Et Rockstar dans tout cela ? L’enfant terrible du jeu vidéo pratiquait la politique de l’autruche, muré dans un silence qui en disait long quant à la capacité du développeur à assumer la polémique qu’il avait initiée avec la subtilité d’un pachyderme à pleine charge. Cette attitude était tout autant l’expression de l’immaturité de ses dirigeants que l’affirmation d’une volonté d’imposer sa propre vision des jeux vidéo. Celle d’un loisir pratiqué désormais massivement, de l’enfance jusqu’à l’âge adulte, et dont les contenus devaient nécessairement évoluer et se rapprocher des thématiques brassées par le cinéma ou la littérature. Cette maturité artistique, Rockstar réussit pourtant à l’exprimer dans le quatrième volet de la série. GTA IV (2008) mit tout le monde d’accord, les critiques comme les joueurs étaient stupéfaits par l’ampleur démesurée du jeu, le développeur avait frappé un grand coup avec une direction artistique à couper le souffle et une architecture de Liberty City tellement proche de New York qu’elle vibrait de réalisme et d’énergie. Le ton s’était également fait plus réaliste et plus sombre, délaissant le fun et l’aspect potache des épisodes précédents, quitte à se prendre parfois un peu trop au sérieux.

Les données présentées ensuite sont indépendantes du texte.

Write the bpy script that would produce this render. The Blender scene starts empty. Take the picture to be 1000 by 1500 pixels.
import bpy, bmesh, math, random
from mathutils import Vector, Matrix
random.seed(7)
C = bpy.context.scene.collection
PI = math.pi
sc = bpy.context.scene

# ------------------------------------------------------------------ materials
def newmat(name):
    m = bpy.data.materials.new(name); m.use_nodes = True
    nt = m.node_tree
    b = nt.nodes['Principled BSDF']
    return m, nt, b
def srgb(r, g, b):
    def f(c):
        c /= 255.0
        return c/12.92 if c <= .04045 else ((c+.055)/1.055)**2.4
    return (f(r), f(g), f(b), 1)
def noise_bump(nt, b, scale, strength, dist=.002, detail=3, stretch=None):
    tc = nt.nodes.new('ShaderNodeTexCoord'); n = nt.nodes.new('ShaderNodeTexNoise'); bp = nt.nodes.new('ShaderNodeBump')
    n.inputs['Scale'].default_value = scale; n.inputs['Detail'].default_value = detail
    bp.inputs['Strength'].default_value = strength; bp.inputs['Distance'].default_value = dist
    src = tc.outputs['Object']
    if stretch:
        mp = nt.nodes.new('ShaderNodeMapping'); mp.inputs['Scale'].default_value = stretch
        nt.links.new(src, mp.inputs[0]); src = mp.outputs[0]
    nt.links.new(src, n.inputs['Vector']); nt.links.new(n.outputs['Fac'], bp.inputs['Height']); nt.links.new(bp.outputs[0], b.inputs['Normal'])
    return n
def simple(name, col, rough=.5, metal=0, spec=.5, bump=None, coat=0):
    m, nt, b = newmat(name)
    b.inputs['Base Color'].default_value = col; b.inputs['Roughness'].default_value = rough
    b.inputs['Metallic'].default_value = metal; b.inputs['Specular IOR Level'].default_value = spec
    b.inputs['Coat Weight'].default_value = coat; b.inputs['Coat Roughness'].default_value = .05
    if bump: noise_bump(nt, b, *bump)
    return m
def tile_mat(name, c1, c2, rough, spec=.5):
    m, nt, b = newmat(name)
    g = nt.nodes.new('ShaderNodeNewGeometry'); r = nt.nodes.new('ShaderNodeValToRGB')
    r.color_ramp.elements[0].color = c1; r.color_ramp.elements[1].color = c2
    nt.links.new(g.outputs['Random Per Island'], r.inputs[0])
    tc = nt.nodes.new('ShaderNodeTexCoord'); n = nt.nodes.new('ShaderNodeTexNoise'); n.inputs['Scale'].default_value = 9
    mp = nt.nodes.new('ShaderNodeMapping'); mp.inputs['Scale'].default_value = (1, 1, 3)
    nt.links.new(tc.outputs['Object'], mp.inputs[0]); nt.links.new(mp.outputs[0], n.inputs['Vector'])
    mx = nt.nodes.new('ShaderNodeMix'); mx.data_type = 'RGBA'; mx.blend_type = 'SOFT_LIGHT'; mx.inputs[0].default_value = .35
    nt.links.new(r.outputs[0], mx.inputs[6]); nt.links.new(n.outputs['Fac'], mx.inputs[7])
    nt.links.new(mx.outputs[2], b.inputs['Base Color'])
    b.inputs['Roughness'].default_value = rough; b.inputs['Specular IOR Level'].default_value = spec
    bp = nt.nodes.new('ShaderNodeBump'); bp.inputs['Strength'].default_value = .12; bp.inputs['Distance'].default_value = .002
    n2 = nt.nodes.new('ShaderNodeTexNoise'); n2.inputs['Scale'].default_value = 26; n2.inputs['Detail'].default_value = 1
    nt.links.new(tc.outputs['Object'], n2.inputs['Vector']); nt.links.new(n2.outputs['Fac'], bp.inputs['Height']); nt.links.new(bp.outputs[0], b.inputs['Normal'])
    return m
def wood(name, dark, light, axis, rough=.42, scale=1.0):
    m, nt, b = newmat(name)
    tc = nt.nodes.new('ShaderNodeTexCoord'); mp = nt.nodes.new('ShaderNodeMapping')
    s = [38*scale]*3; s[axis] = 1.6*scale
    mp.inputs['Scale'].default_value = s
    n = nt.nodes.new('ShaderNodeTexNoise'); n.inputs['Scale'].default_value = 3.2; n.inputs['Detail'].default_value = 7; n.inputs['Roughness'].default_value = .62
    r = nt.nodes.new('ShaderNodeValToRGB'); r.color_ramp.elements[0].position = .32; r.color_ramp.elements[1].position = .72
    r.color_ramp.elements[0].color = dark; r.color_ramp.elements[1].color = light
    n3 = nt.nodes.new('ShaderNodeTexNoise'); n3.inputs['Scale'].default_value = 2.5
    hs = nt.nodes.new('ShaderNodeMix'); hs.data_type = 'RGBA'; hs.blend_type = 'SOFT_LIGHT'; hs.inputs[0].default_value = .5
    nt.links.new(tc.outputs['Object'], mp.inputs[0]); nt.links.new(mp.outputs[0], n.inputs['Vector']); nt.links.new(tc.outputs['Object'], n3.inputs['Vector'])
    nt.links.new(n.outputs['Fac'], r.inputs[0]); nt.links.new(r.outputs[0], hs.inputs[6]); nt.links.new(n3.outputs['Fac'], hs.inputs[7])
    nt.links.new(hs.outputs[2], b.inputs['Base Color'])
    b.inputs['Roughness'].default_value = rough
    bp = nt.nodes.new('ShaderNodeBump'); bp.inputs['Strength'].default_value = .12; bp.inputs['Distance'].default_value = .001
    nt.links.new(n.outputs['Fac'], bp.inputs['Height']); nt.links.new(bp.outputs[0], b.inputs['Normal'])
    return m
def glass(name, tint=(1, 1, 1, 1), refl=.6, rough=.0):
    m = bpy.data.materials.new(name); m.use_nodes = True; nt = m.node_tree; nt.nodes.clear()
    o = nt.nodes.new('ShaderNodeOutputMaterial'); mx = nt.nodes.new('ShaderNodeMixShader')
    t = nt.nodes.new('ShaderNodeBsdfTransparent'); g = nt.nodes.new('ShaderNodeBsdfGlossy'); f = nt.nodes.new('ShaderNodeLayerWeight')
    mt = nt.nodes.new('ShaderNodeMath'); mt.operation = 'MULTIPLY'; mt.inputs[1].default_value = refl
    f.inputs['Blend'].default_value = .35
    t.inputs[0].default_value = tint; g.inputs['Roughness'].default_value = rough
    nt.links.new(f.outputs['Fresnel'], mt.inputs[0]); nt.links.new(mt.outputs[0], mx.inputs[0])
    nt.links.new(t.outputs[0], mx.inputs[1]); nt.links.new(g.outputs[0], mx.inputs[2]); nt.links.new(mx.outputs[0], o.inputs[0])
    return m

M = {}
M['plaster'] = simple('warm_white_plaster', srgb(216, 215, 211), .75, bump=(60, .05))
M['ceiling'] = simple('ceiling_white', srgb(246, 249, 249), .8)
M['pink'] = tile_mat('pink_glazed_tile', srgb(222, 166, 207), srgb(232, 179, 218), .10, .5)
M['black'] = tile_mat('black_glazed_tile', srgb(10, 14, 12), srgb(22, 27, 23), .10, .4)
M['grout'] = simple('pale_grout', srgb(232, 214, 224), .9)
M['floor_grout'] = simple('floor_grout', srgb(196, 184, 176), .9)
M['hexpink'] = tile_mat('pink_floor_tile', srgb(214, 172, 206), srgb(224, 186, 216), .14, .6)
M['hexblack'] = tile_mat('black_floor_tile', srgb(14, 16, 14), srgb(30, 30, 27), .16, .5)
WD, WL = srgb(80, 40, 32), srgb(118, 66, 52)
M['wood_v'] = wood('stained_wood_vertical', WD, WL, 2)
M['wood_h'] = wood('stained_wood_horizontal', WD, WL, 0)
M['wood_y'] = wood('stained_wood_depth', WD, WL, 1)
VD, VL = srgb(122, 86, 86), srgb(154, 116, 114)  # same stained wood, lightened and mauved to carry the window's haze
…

C’est cette histoire houleuse, longue de plus de quinze ans que retrace David Kushner, centrant son propos sur l’impact sociétal de GTA  plus que sur la genèse technique et artistique du jeu, même si quelques aspects sont évoqués. Il ne s’agit nullement d’un making off, mais plutôt d’une analyse à posteriori des événements, on oubliera donc les illustrations couleur double page, Jacked ne contient que du texte, rien que du texte, ce qui n’enlève rien à ses qualités.